Gilberto Valle, known in tabloids as the “Cannibal Cop”, is a former NYPD officer convicted of attempting to kidnap, murder and eat dozens of women, including his own wife. Valle was convicted in March of 2013, but had not yet been sentenced. He was awaiting sentencing in prison, where he has spent 21 months, seven of which were in solitary confinement.

But Valle’s conviction has been overturned and he is now free on bond, released into his mother’s custody, wearing an ankle bracelet tracker.

Judge Paul Gardephe said that Valle’s conviction, though it seemed fitting for a man who was alleged to be planning such horrid crimes, was all a mistake.

“The evidentiary record is such that it is more likely than not the case that all of Valle’s Internet communications about kidnapping are fantasy role-play,” Gardephe said.

Valle apparently was talking with fetishists online about the grisly plans. He says he never really had any intent of doing any of it, but was just talking fantasies with others, which is not illegal.

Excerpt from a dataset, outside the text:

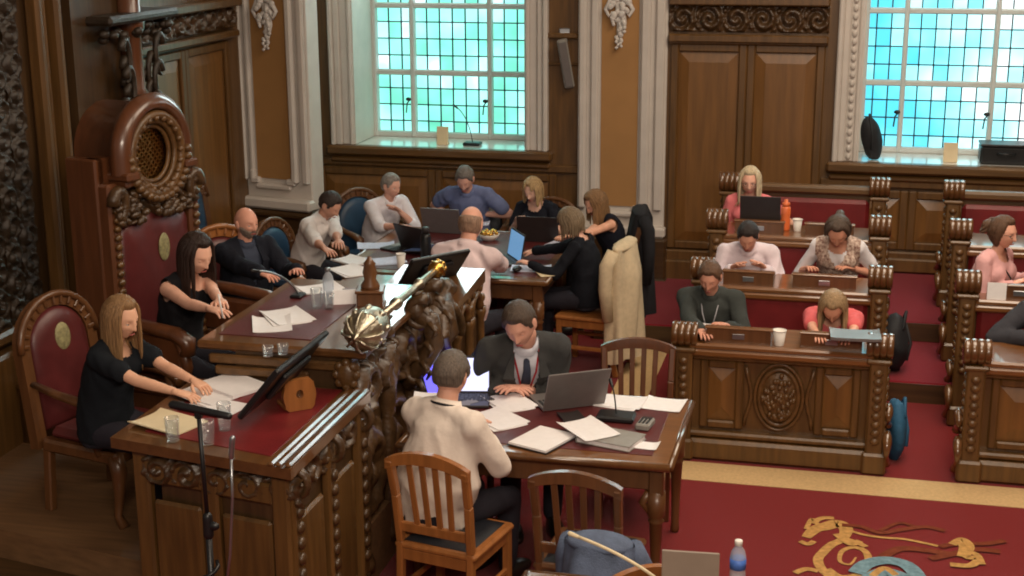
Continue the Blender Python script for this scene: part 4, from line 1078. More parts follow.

But prosecutors say there was more to Valle’s interests than just talking smack with other weirdos. They say he looked up targets in police databases. They say he researched information on how to knock someone out with chloroform.

They even found a particular passage among his chat room transcripts: “I want her to experience being cooked alive. She’ll be trussed up like a turkey. … She’ll be terrified, screaming and crying.”

After his release, Valle had a statement.

“I want to take this opportunity to apologize to everyone who has been hurt, shocked and offended by my infantile actions,” Valle said. He also thanked his family and even his fellow inmates for helping him through his ordeal.

Prosecutors say they will fight the overturn. They believe Valle is a dangerous man who was planning to hurt people. Valle’s attorneys say otherwise. They say it was all in his head, and not meant to become reality.

“We don’t put people in jail for their thoughts,” said one attorney. “We are not the thought police.”